Physical space is increasingly fragmented into "export zones", special "safety zones", VIP lounges at transportation hubs, gated communities, "no-go areas" and so forth. Just when for the first time in history a majority of humanity lives in cities, their form starts dissolving and is replaced by a patchwork of distinct sectors. Every city has places that are fully global alongside others which are intensely local, "first world" and "third world" are no longer regional identifiers, but signify various patches within a single geographic domain.

Informational landscapes are fragmented by similar processes. What used to be relatively open and accessible cultural spaces are increasingly caved up in special administrative zones, privatized claims of intellectual property, and policed through the ever increasing scope of patents and copyrights. What comes natural to people, to create, transform and share ideas, thoughts, and experiences - as songs, as computer programs, as stories, as new processes how to make things better - is being prohibited by proprietary claims of "data lords" who enforce dominion over their own zones of the cultural landscape. This is accompanied by intense propaganda efforts extolling the "evils" of sharing culture. There is no trespassing, and while their culture is ubiquitous around the globe, we are more and more restricted from making our own.

Counter-movements that talk about the commons instead of proprietary zones have been gathering strength around the globe. The goal is to devise new ways in which information can flow freely from one place to another, from people to people. Instead of deepening fragmentation, information and cultures are held to be a resource produced and used collaboratively, rather than being controlled by particular owners. People should be free to appropriate information as they see fit, based on their own historical and personal needs and desire, rather than having to consume the standardized products of McWorld. More than ever informational commons, accessible to everyone under conditions of their own choosing, are needed to help reconnect people bypassed by the standard flows of information and capital.

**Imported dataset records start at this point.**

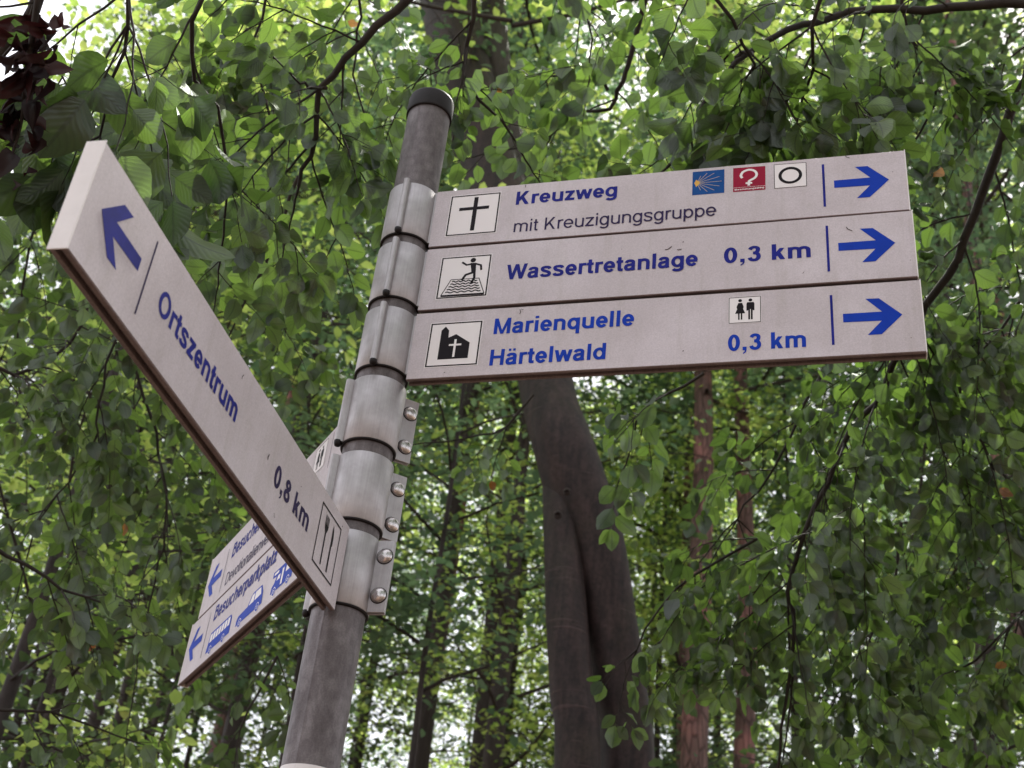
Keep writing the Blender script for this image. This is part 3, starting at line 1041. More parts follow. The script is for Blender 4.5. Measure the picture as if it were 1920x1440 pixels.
def dome_mesh():
    R_ = 0.0114
    prof = [(R_, 0), (R_ * 1.0, 0.0008)] + [(R_ * math.cos(a), 0.0008 + 0.0062 * math.sin(a)) for a in np.radians([15, 35, 55, 75, 89.9])]
    v, q = lathe(prof, 24)
    return build_mesh('bolt', v, [q], M_BOLT, smooth=True)


DOME = dome_mesh()
_v, _q = lathe([(0.0123, -0.0002), (0.0123, 0.0006), (0.0112, 0.0009)], 24)
WASHER = build_mesh('washer', _v, [_q], M_CAP, smooth=True)


def make_clamp(z0, z1, phis, outward, label, rib=None, arc=None, bolts=True):
    """two half shells round the pole, flanged and bolted together at each azimuth in phis"""
    z0 += H0; z1 += H0
    c = 0.0008
    r0, r1 = 0.0386, 0.0424
    n = 56
    v, q = lathe([(r0, z0), (r1 - c, z0), (r1, z0 + c), (r1, z1 - c), (r1 - c, z1), (r0, z1), (r0, z0)], n)
    C = link('clamp', build_mesh('clamp', v, [q], M_ALU, smooth=False), post)
    for p in C.data.polygons: p.use_smooth = True
    C.data.set_sharp_from_angle(angle=math.radians(50))
    tag(C, label)
    v, q = lathe([(0.0385, z0 - .0030), (0.0421, z0 - .0026), (0.0423, z0 - .0002), (0.0385, z0 - .0001)], n)
    link('shade_ring', build_mesh('shade_ring', v, [q], M_CAP, smooth=True), C)  # black ring stands in for the contact shadow along the band's lower edge
    for i, phi in enumerate(phis):
        a = math.radians(phi)
        d = np.array([math.cos(a), math.sin(a), 0])
        t = np.array([-math.sin(a), math.cos(a), 0])
        if np.dot(t, outward) < 0: t = -t              # t points to the bolt-head side
        for sgn, ins, low in ((1, 0, 0), (-1, 0.0006, 0.0012)):
            mb = MB()
            cc = d * (0.0405 + 0.0135) + t * sgn * 0.0024 + np.array([0, 0, (z0 + z1) / 2 - low])
            mb.add(*plate_box(cc, d, t, (0, 0, 1), 0.0135 - ins, 0.0017, (z1 - z0) / 2 - 0.0004))
            fo = link('flange', mb.mesh('flange', M_ALU), C)
            b = fo.modifiers.new('bevel', 'BEVEL'); b.width = 0.0007; b.segments = 2
        if bolts:
            for f in (0.23, 0.77):
                bo = link('bolt', DOME, C)
                pos = d * 0.0552 + t * 0.0042 + np.array([0, 0, z0 + (z1 - z0) * f])
                zx = Vector(t)
                wo = link('washer', WASHER, C)
                wo.matrix_basis = Matrix.Translation(pos - t * 0.0001) @ zx.to_track_quat('Z', 'Y').to_matrix().to_4x4()
                bo.matrix_basis = Matrix.Translation(pos) @ zx.to_track_quat('Z', 'Y').to_matrix().to_4x4()
    if rib is not None:
        a = math.radians(rib)
        d = np.array([math.cos(a), math.sin(a), 0]); t = np.array([-math.sin(a), math.cos(a), 0])
        hw, hd = 0.0052, 0.0125
        sec = [(-hw, 0)] + [(-hw * math.cos(x), hd - hw * 0.8 + hw * 0.8 * math.sin(x)) for x in np.radians([0, 30, 60, 90, 120, 150, 180])] + [(hw, 0)]
        k = len(sec)
        vv = [d * (0.0408 + y) + t * x + np.array([0, 0, z]) for z in (z0 + 0.0015, z1 + 0.0008) for x, y in sec]
        mb = MB()
        mb.add(vv, [[i, (i + 1) % k, k + (i + 1) % k, k + i] for i in range(k)] + [list(range(k))[::-1], list(range(k, 2 * k))])
        ro = link('rib', mb.mesh('rib', M_ALU), C)
        for p in ro.data.polygons: p.use_smooth = True
        ro.data.set_sharp_from_angle(angle=math.radians(50))
        # dark rubber nose under the rib
        vv, qq = lathe([(0.0001, -0.006), (0.0045, -0.005), (0.0058, -0.001), (0.0058, 0.0035), (0.0001, 0.0036)], 16)
        vv = vv + d * 0.0478 + np.array([0, 0, z0 - 0.0005])
        link('rubber_plug', build_mesh('rubber_plug', vv, [qq], M_CAP, smooth=True), C)
    return C


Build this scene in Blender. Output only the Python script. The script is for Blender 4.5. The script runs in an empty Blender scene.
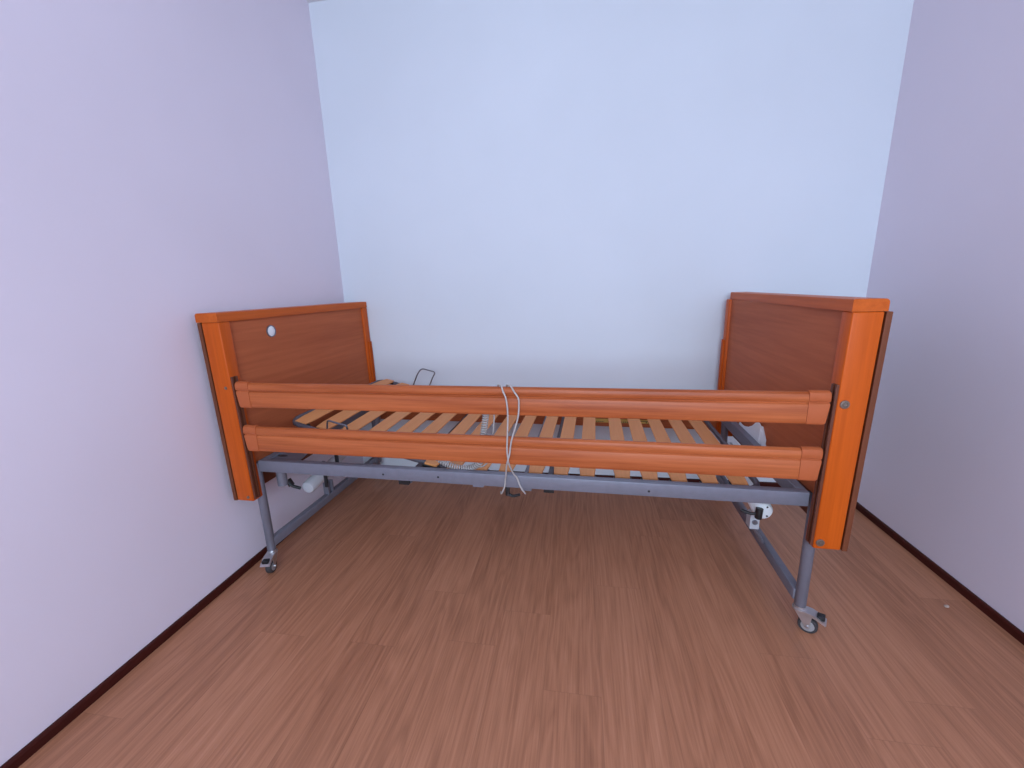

In this paper, we bring together theoreticians and practitioners, artists and lawyers, programmers and musicians who offer a diverse critique of the new regime of physical and informational zoning. This collection of cultural intelligence looks into alternative models of how to reinvent cultural practices based on a collaborative plurality of commons and, perhaps, imbue fragmentation of space with a new positive sense of shared differences. As each and every one of us produces culture in the course of our daily lifes, we are forced to choose sides: do we, in the myriad of small acts that constitute life in the information society, enforce restrictions or enable access?